現状では原発稼働がゼロ。しかし、そうしたなかで、アベノミクスが成果をあげている。株価が一昨年末から大きく戻し、今年は、一部上場の大企業は業績相場を達成すると見込まれている。原発(稼働)ゼロでも、経済成長が実現できることを実証したといえる。
もちろん、燃料コストがアップしているのは事実。そのこともあって、日本の経常収支の黒字額が減ってきた。これらの事情を念頭に入れて、脱原発か、それとも、原発稼働を重視して、国民がどう判断するのかが問われている。
東京都知事選挙をきっかけに、千葉や神奈川などの住民も、どこまで消費者とか、生活基盤の見地に立って、問題意識を高めていけるかが課題だ。
 
Q4.では、残るリスクの問題は・・
A4.最後に強調したいのは、原発事故発生のリスクと、巨大事故が起きた際の損害額との関係。
大震災のあと、確率的安全評価という観点にたって、原発の安全設計の妥当性を確認するための手続きや基準(PSA)を考える動きが生まれている。つまり、原発事故は起きるとして、その時点で原子力プラント、環境に対する影響を定量的に評価し、一定基準以下であれば、その事故に対しては安全性が確保されていると判断する、評価手続き。

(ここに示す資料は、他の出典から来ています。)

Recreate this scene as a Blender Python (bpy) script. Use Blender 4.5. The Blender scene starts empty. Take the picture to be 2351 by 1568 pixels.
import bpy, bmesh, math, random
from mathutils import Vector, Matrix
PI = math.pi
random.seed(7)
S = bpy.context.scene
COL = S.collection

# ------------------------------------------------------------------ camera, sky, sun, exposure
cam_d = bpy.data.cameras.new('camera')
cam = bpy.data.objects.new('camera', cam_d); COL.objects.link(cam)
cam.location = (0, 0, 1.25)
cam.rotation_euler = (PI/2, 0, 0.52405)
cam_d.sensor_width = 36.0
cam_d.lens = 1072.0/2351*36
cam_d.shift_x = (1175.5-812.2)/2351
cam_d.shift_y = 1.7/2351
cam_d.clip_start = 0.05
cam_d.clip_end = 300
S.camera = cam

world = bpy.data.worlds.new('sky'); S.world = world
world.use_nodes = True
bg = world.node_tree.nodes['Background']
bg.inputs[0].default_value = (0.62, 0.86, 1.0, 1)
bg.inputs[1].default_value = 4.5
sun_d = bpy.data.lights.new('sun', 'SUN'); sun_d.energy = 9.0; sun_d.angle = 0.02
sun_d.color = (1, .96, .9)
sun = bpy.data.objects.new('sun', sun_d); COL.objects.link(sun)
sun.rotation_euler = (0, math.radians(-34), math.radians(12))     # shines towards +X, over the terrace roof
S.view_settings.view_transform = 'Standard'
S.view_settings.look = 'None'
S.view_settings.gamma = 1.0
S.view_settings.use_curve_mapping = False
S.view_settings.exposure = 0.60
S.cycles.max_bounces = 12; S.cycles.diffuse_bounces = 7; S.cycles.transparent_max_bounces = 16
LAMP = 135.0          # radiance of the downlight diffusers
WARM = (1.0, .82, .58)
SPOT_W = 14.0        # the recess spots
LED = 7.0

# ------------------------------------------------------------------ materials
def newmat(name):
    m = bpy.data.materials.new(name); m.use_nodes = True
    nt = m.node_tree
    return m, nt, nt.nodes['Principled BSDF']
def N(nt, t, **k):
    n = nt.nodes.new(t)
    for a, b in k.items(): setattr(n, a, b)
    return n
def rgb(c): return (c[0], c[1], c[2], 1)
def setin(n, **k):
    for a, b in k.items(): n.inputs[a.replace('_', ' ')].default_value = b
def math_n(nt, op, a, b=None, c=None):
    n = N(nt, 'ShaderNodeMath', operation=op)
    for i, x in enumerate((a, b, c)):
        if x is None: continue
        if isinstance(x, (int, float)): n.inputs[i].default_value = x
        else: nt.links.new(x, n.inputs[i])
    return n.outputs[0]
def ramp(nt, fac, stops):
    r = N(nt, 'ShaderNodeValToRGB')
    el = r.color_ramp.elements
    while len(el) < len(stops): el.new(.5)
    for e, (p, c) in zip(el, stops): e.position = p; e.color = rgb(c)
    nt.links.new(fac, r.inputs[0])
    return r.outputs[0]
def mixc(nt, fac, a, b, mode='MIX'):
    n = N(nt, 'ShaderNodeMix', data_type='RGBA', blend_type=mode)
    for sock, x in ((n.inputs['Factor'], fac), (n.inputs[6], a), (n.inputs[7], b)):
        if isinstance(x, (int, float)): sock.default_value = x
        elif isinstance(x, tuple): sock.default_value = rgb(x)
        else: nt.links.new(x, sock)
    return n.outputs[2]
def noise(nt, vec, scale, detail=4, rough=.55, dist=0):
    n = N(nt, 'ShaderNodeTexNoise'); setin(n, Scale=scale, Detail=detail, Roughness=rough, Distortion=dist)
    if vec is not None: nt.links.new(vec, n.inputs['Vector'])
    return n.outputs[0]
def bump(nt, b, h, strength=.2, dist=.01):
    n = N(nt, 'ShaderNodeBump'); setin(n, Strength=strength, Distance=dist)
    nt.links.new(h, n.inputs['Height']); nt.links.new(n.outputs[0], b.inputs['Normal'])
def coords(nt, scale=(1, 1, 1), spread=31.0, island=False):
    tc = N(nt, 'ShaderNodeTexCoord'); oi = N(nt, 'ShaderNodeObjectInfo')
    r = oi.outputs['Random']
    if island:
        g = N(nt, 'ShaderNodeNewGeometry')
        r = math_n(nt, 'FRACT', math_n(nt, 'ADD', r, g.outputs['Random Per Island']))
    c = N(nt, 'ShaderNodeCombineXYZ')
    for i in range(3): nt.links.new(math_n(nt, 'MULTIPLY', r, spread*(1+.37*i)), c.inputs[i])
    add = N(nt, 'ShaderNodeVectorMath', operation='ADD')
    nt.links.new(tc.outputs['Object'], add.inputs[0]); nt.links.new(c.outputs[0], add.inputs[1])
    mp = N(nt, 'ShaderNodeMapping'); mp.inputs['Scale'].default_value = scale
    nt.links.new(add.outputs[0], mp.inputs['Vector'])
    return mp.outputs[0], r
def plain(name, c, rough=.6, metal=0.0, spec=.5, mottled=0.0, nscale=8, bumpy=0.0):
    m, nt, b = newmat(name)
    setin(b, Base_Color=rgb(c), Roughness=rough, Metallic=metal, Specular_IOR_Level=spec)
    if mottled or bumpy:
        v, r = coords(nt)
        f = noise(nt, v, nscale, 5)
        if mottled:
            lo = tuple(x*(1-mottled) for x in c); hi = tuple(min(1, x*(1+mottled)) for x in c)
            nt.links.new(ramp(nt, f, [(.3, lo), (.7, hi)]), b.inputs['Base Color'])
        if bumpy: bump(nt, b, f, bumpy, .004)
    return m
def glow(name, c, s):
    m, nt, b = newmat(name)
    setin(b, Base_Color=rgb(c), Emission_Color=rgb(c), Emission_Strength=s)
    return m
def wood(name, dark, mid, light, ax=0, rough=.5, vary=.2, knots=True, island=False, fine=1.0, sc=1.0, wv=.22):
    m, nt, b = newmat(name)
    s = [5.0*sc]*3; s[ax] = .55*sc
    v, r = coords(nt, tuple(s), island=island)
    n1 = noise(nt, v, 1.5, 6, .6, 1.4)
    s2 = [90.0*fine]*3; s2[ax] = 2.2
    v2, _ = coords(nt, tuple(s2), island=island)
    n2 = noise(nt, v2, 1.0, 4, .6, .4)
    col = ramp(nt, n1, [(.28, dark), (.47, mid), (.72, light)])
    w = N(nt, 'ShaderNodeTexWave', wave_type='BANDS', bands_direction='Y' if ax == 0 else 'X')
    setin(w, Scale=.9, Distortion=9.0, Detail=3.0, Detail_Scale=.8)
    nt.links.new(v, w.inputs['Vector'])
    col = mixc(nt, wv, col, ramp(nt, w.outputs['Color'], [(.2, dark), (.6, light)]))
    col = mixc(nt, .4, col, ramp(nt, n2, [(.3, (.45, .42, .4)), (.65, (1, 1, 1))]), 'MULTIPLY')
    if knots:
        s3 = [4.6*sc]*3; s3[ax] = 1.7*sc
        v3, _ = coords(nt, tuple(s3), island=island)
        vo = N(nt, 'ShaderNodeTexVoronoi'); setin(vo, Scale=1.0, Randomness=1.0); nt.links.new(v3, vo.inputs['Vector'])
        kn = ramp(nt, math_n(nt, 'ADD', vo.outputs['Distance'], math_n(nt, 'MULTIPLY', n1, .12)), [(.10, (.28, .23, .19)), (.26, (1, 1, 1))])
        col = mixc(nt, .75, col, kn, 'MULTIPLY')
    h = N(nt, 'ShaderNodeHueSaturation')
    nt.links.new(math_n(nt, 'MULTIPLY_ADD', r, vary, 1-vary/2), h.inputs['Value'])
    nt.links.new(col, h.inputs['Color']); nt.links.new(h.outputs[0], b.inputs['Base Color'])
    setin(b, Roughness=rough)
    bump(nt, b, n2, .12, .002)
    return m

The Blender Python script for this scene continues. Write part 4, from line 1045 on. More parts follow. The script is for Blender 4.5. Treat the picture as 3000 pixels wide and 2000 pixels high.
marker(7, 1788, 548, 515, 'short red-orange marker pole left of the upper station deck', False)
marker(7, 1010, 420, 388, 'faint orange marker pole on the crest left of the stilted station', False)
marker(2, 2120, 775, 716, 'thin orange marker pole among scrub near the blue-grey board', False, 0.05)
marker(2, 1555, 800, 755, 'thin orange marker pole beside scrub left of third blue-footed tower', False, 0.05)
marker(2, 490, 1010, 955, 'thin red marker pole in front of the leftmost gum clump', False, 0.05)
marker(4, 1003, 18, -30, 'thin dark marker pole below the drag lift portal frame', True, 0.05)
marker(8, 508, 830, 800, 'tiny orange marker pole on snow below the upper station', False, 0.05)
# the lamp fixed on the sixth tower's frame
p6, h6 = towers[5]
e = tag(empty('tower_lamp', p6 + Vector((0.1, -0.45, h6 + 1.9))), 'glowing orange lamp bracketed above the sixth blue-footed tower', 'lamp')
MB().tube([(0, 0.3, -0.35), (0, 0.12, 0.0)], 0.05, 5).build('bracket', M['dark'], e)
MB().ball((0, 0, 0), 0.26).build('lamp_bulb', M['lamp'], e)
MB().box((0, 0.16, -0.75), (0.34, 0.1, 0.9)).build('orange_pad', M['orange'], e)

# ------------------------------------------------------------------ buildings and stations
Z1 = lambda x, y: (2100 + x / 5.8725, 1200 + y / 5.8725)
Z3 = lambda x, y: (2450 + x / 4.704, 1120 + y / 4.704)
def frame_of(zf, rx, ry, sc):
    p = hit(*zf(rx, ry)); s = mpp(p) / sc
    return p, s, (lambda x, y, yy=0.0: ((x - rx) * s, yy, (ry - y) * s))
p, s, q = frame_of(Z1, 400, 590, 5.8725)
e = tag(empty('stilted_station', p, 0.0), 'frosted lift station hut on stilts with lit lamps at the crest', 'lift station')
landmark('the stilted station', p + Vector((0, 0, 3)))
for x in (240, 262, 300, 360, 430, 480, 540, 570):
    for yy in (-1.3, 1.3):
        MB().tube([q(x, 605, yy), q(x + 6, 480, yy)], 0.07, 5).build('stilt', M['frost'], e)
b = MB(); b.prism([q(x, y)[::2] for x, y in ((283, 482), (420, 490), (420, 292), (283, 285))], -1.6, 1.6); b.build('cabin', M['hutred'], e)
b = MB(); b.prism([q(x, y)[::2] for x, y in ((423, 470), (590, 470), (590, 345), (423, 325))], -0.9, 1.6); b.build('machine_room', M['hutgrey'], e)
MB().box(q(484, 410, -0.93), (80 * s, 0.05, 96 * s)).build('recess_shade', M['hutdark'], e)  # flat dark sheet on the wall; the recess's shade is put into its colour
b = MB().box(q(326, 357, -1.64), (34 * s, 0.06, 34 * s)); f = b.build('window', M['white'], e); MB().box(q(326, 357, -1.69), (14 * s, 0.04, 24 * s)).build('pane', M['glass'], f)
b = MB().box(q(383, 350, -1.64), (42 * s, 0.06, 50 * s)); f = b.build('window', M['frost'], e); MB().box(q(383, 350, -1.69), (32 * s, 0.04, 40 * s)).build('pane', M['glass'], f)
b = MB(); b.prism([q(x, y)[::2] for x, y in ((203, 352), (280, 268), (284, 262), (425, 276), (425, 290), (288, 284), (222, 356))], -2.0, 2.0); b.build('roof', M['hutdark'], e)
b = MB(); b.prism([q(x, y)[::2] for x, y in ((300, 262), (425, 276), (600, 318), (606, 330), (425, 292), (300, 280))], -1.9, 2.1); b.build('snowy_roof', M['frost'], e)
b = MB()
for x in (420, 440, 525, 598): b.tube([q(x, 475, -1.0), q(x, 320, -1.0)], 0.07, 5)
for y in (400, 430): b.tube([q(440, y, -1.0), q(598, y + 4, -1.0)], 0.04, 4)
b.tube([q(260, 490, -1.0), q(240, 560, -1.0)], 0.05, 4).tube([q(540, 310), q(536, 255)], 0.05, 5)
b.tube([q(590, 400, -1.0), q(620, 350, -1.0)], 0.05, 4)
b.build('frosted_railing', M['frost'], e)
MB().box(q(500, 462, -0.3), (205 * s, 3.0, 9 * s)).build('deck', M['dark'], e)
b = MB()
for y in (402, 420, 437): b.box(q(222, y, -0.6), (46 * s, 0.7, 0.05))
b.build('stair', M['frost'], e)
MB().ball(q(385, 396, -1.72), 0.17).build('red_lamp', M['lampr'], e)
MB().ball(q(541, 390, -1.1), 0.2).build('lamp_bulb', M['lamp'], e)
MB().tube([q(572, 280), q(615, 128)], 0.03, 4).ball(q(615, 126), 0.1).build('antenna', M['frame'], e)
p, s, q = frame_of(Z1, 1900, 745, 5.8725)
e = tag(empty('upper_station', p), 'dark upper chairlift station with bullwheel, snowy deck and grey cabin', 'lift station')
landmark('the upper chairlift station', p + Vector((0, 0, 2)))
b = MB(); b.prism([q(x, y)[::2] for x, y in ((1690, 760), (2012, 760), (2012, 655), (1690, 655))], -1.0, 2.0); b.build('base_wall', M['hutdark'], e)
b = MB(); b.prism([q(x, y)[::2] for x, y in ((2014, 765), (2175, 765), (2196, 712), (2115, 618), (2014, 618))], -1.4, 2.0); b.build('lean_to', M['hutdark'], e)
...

しかし、テクニカルにはどうであれ、基本的な問題(ポイント)は、事故の発生確率と、その事故がもたらす損害賠償料との両者の掛け算、積がどれだけ大きいかである。
 
確かに、PSAモデルによる確率制御によって、発生件数は、もしも、一桁下げることで、安全性は改善されるかもしれない。しかし、一方、損害賠償額は大きく、巨大事故が起きると10兆円にも達すると見込まれる。近隣の土地買収・除染など費用を考えると、その何倍にも達する可能性。
事故発生の件数が一桁下っても、損害額が巨額なので、(両者の掛け算の積で決まる)やはり想定損害額が桁外れに大きい。そもそも、事故発生の確率が小さくなって、「数千年、数万年に1回の発生確率だ」といっても、それは今日、明日にも発生する可能性がなくなるわけでない。
すると、リスクである積の値を確実に減らし、ゼロにできるのは、原発を止めることになるだろう。
以上、経済学の観点から問題提起を試みた。議論の活性化を望む。